The Brothers Karamazov by Fyodor Dostoyevsky
The Complete Works of Shakespeare
Cryptonomicon by Neal Stephenson
Down and Out in Paris and London by George Orwell
The Encyclopedia Brittanica
The Golden Bowl by Henry James
Great Expectations by Charles Dickens
Pride and Prejudice by Jane Austin
Ulysses by James Joyce
(1) lord king man duke time heart queen lady death hand
(2) man father time love money face life heart moment god
(3) man time eyes hand street father day face night head
(4) time lady sister family man day hope father letter room
(5) time man way hand head boy day night eyes face
(6) time way men work place man head room air water
(7) time way moment question fact eyes father place face life
(8) work day francs man hotel money men people tramps food
(9) year time bridge town century building number city government life
I thought I might wait a bit to see if anyone submits a correct answer. lil was not embarrassingly wrong so I did not tip her off. I like the #quiz tag too and hope it won't fade away. I was not embarrassed to contribute ridiculously incorrect answers to the physics quiz and your math quiz. That's how we learn, right?

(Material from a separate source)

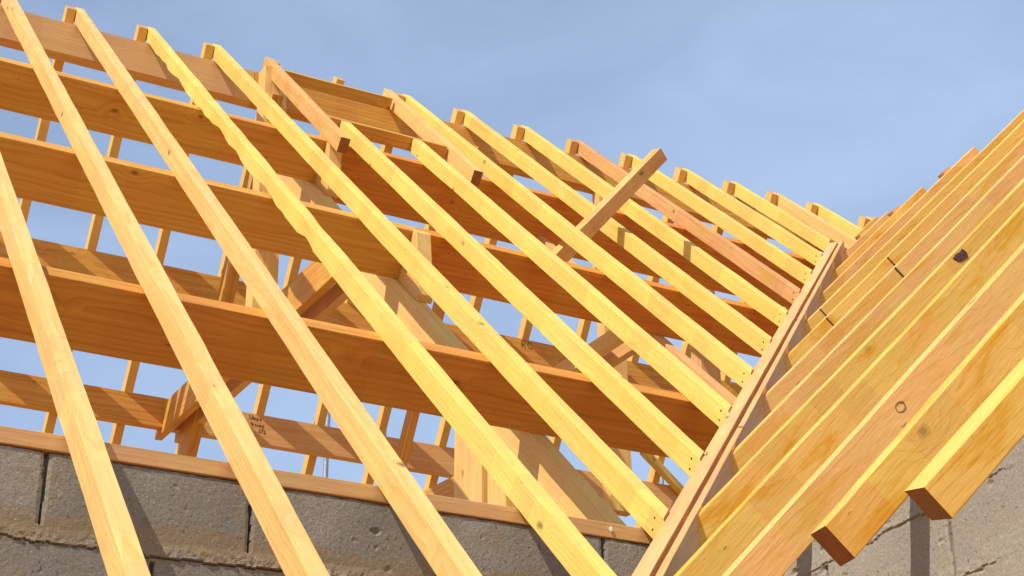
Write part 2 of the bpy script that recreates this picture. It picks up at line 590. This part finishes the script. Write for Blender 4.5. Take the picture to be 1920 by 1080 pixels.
# valley
VA = Vector((2.788, 4.403, 1.526))
vv = Vector((4.804, 4.695, 4.405)).normalized()
vt = vv.cross(Vector((0, 0, 1))).normalized()      # towards the wing
vn = vt.cross(vv)
VL = 9.2
V_LEFT = (VA - vt * 0.02, vt)          # face the main rafters butt against
V_RIGHT = (VA + vt * 0.080, vt)        # face the wing rafters butt against

# wing roof frame
WA = math.radians(45.5)
WB = math.radians(-6.0)
d2 = Vector((math.cos(WA) * math.cos(WB), math.cos(WA) * math.sin(WB), math.sin(WA)))
wo = Vector((4.331, 5.814, 2.849))
n2 = d2.cross(Vector((0.605, 0.581, 0.545))).normalized()
if n2.z < 0:
    n2 = -n2
w2 = n2.cross(d2)


def wing(d, w, e=0.0):
    return wo + d2 * d + w2 * w + n2 * e


# ------------------------------------------------------------------ setting: ground and floor
def sheet(name, x0, x1, y0, y1, z, mat, kind='structure'):
    me = bpy.data.meshes.new(name)
    me.from_pydata([(x0, y0, 0), (x1, y0, 0), (x1, y1, 0), (x0, y1, 0)], [], [(0, 1, 2, 3)])
    me.materials.append(mat)
    o = bpy.data.objects.new(name, me)
    COL.objects.link(o)
    o.location = (0, 0, z + EYE)
    o['kind'] = kind
    return o


sheet("ground", -1500, 1500, -1500, 1500, -EYE, M_GROUND)
sheet("floor", -3.0, 9.0, 5.15, 15.5, 0.9, M_SLAB)


# ------------------------------------------------------------------ block walls
def fbm(x, y, z, octv=4):
    return noise.fractal(Vector((x, y, z)), 0.9, 2.1, octv)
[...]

Here's my guess. wasoxygen, pm me if I'm embarrassingly wrong and I'll change it. (1) Shakespeare
(2) Brothers Karamazov
(3) Ulysses
(4) Pride and Prejudice
(5) Great Expectations
(6) Britannica
(7) The Golden Bowl
(8) Down and Out in Paris and London
(9) Cryptonomicon
1 - Shakespeare
2 - Karamazov
3 - Ulysses
4 - P&P
5 - Great Expectations
6 - Britannica
7 - Golden Bowl
8 - Down and Out
9 - Cryptonomicon I really thought 4 was Great Expectations, but that doesn't leave a slot for Pride and Prejudice. Fairly sure about 1,2,8,9. Never read the Golden Bowl.
Time is the #1 noun in the 450-million word Corpus of Contemporary American English, at position 52, followed by nouns War appears at 350, peace at 936. Man (94) woman (111) and child (115) are a bit closer together. The words we use may be indicitive of the way we think. A suggestive pair is problem (171) and solution (1224).
The word word appears at position 245. year people way day man thing woman life child
Feeling bad is not required, nor encouraged. These books were selected for the ease with which a plaintext electronic version could be located. Guesses are welcome. Purists may as well start with the 1911 Encyclopædia Britannica.